* [SUPPLIED MATERIAL]
::::

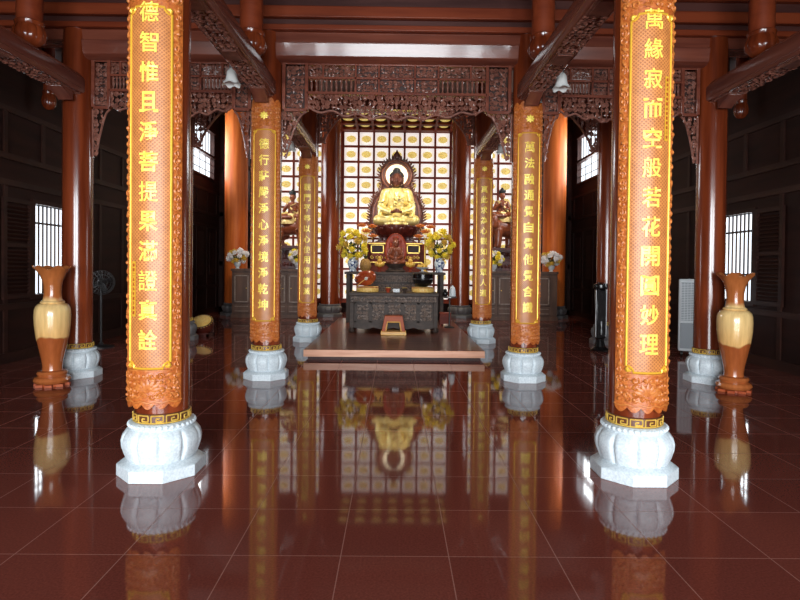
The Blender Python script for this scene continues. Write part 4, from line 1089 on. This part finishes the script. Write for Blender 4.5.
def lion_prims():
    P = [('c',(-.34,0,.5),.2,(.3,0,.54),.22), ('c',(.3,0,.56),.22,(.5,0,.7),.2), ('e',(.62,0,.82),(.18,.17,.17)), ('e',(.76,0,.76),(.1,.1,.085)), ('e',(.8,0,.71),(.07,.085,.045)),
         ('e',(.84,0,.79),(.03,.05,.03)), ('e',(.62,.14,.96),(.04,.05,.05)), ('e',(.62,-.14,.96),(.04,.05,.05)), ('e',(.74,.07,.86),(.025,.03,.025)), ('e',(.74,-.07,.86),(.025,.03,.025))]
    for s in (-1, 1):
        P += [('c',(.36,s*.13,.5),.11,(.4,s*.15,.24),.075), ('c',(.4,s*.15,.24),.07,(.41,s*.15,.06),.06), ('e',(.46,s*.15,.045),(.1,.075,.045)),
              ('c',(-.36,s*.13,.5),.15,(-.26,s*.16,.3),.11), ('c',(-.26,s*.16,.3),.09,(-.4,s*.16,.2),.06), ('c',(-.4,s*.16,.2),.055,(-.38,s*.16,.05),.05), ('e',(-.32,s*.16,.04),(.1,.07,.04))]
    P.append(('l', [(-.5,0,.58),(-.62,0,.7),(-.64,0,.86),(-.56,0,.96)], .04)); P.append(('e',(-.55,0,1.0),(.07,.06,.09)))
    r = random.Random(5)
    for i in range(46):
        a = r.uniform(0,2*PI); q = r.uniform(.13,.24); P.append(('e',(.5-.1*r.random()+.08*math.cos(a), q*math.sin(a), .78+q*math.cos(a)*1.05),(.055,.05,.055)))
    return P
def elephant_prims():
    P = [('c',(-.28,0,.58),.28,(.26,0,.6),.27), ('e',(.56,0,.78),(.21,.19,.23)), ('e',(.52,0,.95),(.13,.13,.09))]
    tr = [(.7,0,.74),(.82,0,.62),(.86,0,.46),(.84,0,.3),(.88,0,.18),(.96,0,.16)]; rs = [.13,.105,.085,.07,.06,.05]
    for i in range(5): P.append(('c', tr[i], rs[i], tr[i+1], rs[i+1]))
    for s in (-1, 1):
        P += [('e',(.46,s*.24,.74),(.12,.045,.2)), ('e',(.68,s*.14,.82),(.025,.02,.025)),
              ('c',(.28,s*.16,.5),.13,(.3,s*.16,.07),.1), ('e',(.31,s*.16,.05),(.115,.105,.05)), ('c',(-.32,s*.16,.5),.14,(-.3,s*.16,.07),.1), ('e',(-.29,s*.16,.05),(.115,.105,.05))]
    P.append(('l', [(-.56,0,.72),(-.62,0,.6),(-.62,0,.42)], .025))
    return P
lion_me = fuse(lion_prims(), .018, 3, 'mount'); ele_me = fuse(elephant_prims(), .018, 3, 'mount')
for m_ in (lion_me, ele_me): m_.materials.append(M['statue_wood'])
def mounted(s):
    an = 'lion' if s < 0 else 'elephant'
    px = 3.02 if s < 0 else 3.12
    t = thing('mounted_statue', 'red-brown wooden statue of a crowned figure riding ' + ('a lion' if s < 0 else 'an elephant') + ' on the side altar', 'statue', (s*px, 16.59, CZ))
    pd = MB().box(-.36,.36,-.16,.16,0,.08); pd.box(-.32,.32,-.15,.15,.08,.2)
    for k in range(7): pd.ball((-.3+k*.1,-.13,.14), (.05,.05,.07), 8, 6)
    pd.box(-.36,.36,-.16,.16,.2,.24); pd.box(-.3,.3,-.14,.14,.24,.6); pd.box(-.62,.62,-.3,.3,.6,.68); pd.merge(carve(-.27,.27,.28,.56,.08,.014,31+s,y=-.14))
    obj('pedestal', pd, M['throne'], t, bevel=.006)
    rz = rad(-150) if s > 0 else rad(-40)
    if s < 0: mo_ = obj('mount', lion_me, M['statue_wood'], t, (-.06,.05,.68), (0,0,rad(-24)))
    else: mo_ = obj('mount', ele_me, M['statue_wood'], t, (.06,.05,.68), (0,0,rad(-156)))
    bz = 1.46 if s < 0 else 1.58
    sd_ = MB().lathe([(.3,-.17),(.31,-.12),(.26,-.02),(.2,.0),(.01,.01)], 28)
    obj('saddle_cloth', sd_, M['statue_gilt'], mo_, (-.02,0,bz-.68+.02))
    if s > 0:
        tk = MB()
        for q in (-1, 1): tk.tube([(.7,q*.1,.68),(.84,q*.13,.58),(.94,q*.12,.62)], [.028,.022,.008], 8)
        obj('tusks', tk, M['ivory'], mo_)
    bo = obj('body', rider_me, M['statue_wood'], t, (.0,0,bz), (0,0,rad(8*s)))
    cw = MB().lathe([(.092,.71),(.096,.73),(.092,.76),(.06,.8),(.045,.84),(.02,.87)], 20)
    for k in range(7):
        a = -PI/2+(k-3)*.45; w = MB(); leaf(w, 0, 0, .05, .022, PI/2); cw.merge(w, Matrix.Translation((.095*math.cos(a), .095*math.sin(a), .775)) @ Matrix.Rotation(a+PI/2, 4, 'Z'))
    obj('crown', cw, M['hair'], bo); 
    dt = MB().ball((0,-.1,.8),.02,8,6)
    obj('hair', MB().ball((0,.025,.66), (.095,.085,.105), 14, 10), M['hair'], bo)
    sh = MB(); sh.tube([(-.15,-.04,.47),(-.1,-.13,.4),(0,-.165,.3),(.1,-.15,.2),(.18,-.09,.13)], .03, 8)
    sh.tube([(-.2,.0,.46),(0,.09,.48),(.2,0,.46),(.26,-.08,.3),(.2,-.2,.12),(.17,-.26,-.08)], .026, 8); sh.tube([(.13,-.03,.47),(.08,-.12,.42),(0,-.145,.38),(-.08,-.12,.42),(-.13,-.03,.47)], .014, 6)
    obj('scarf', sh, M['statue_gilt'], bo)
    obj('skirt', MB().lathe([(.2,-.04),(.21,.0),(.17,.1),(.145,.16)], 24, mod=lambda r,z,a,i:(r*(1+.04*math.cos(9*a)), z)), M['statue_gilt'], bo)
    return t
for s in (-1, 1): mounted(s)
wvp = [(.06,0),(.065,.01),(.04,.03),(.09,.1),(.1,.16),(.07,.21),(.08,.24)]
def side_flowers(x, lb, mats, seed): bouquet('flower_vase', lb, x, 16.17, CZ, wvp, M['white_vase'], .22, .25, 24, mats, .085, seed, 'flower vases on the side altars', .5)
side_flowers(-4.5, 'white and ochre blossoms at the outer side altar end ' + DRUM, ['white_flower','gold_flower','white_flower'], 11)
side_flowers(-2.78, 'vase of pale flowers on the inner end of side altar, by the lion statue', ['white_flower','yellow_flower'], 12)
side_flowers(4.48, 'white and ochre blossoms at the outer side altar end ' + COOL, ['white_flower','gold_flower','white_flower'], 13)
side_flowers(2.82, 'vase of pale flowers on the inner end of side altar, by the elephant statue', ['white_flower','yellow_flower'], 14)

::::

* [OBJECTIVE]
Transcribe the material exactly, keeping every word and none of the pictures.

* [REPLY TO THE EXERCISE]
The Blender Python script for this scene continues. Write part 4, from line 1089 on. This part finishes the script. Write for Blender 4.5.
def lion_prims():
    P = [('c',(-.34,0,.5),.2,(.3,0,.54),.22), ('c',(.3,0,.56),.22,(.5,0,.7),.2), ('e',(.62,0,.82),(.18,.17,.17)), ('e',(.76,0,.76),(.1,.1,.085)), ('e',(.8,0,.71),(.07,.085,.045)),
         ('e',(.84,0,.79),(.03,.05,.03)), ('e',(.62,.14,.96),(.04,.05,.05)), ('e',(.62,-.14,.96),(.04,.05,.05)), ('e',(.74,.07,.86),(.025,.03,.025)), ('e',(.74,-.07,.86),(.025,.03,.025))]
    for s in (-1, 1):
        P += [('c',(.36,s*.13,.5),.11,(.4,s*.15,.24),.075), ('c',(.4,s*.15,.24),.07,(.41,s*.15,.06),.06), ('e',(.46,s*.15,.045),(.1,.075,.045)),
              ('c',(-.36,s*.13,.5),.15,(-.26,s*.16,.3),.11), ('c',(-.26,s*.16,.3),.09,(-.4,s*.16,.2),.06), ('c',(-.4,s*.16,.2),.055,(-.38,s*.16,.05),.05), ('e',(-.32,s*.16,.04),(.1,.07,.04))]
    P.append(('l', [(-.5,0,.58),(-.62,0,.7),(-.64,0,.86),(-.56,0,.96)], .04)); P.append(('e',(-.55,0,1.0),(.07,.06,.09)))
    r = random.Random(5)
    for i in range(46):
        a = r.uniform(0,2*PI); q = r.uniform(.13,.24); P.append(('e',(.5-.1*r.random()+.08*math.cos(a), q*math.sin(a), .78+q*math.cos(a)*1.05),(.055,.05,.055)))
    return P
def elephant_prims():
    P = [('c',(-.28,0,.58),.28,(.26,0,.6),.27), ('e',(.56,0,.78),(.21,.19,.23)), ('e',(.52,0,.95),(.13,.13,.09))]
    tr = [(.7,0,.74),(.82,0,.62),(.86,0,.46),(.84,0,.3),(.88,0,.18),(.96,0,.16)]; rs = [.13,.105,.085,.07,.06,.05]
    for i in range(5): P.append(('c', tr[i], rs[i], tr[i+1], rs[i+1]))
    for s in (-1, 1):
        P += [('e',(.46,s*.24,.74),(.12,.045,.2)), ('e',(.68,s*.14,.82),(.025,.02,.025)),
              ('c',(.28,s*.16,.5),.13,(.3,s*.16,.07),.1), ('e',(.31,s*.16,.05),(.115,.105,.05)), ('c',(-.32,s*.16,.5),.14,(-.3,s*.16,.07),.1), ('e',(-.29,s*.16,.05),(.115,.105,.05))]
    P.append(('l', [(-.56,0,.72),(-.62,0,.6),(-.62,0,.42)], .025))
    return P
lion_me = fuse(lion_prims(), .018, 3, 'mount'); ele_me = fuse(elephant_prims(), .018, 3, 'mount')
for m_ in (lion_me, ele_me): m_.materials.append(M['statue_wood'])
def mounted(s):
    an = 'lion' if s < 0 else 'elephant'
    px = 3.02 if s < 0 else 3.12
    t = thing('mounted_statue', 'red-brown wooden statue of a crowned figure riding ' + ('a lion' if s < 0 else 'an elephant') + ' on the side altar', 'statue', (s*px, 16.59, CZ))
    pd = MB().box(-.36,.36,-.16,.16,0,.08); pd.box(-.32,.32,-.15,.15,.08,.2)
    for k in range(7): pd.ball((-.3+k*.1,-.13,.14), (.05,.05,.07), 8, 6)
    pd.box(-.36,.36,-.16,.16,.2,.24); pd.box(-.3,.3,-.14,.14,.24,.6); pd.box(-.62,.62,-.3,.3,.6,.68); pd.merge(carve(-.27,.27,.28,.56,.08,.014,31+s,y=-.14))
    obj('pedestal', pd, M['throne'], t, bevel=.006)
    rz = rad(-150) if s > 0 else rad(-40)
    if s < 0: mo_ = obj('mount', lion_me, M['statue_wood'], t, (-.06,.05,.68), (0,0,rad(-24)))
    else: mo_ = obj('mount', ele_me, M['statue_wood'], t, (.06,.05,.68), (0,0,rad(-156)))
    bz = 1.46 if s < 0 else 1.58
    sd_ = MB().lathe([(.3,-.17),(.31,-.12),(.26,-.02),(.2,.0),(.01,.01)], 28)
    obj('saddle_cloth', sd_, M['statue_gilt'], mo_, (-.02,0,bz-.68+.02))
    if s > 0:
        tk = MB()
        for q in (-1, 1): tk.tube([(.7,q*.1,.68),(.84,q*.13,.58),(.94,q*.12,.62)], [.028,.022,.008], 8)
        obj('tusks', tk, M['ivory'], mo_)
    bo = obj('body', rider_me, M['statue_wood'], t, (.0,0,bz), (0,0,rad(8*s)))
    cw = MB().lathe([(.092,.71),(.096,.73),(.092,.76),(.06,.8),(.045,.84),(.02,.87)], 20)
    for k in range(7):
        a = -PI/2+(k-3)*.45; w = MB(); leaf(w, 0, 0, .05, .022, PI/2); cw.merge(w, Matrix.Translation((.095*math.cos(a), .095*math.sin(a), .775)) @ Matrix.Rotation(a+PI/2, 4, 'Z'))
    obj('crown', cw, M['hair'], bo); 
    dt = MB().ball((0,-.1,.8),.02,8,6)
    obj('hair', MB().ball((0,.025,.66), (.095,.085,.105), 14, 10), M['hair'], bo)
    sh = MB(); sh.tube([(-.15,-.04,.47),(-.1,-.13,.4),(0,-.165,.3),(.1,-.15,.2),(.18,-.09,.13)], .03, 8)
    sh.tube([(-.2,.0,.46),(0,.09,.48),(.2,0,.46),(.26,-.08,.3),(.2,-.2,.12),(.17,-.26,-.08)], .026, 8); sh.tube([(.13,-.03,.47),(.08,-.12,.42),(0,-.145,.38),(-.08,-.12,.42),(-.13,-.03,.47)], .014, 6)
    obj('scarf', sh, M['statue_gilt'], bo)
    obj('skirt', MB().lathe([(.2,-.04),(.21,.0),(.17,.1),(.145,.16)], 24, mod=lambda r,z,a,i:(r*(1+.04*math.cos(9*a)), z)), M['statue_gilt'], bo)
    return t
for s in (-1, 1): mounted(s)
wvp = [(.06,0),(.065,.01),(.04,.03),(.09,.1),(.1,.16),(.07,.21),(.08,.24)]
def side_flowers(x, lb, mats, seed): bouquet('flower_vase', lb, x, 16.17, CZ, wvp, M['white_vase'], .22, .25, 24, mats, .085, seed, 'flower vases on the side altars', .5)
side_flowers(-4.5, 'white and ochre blossoms at the outer side altar end ' + DRUM, ['white_flower','gold_flower','white_flower'], 11)
side_flowers(-2.78, 'vase of pale flowers on the inner end of side altar, by the lion statue', ['white_flower','yellow_flower'], 12)
side_flowers(4.48, 'white and ochre blossoms at the outer side altar end ' + COOL, ['white_flower','gold_flower','white_flower'], 13)
side_flowers(2.82, 'vase of pale flowers on the inner end of side altar, by the elephant statue', ['white_flower','yellow_flower'], 14)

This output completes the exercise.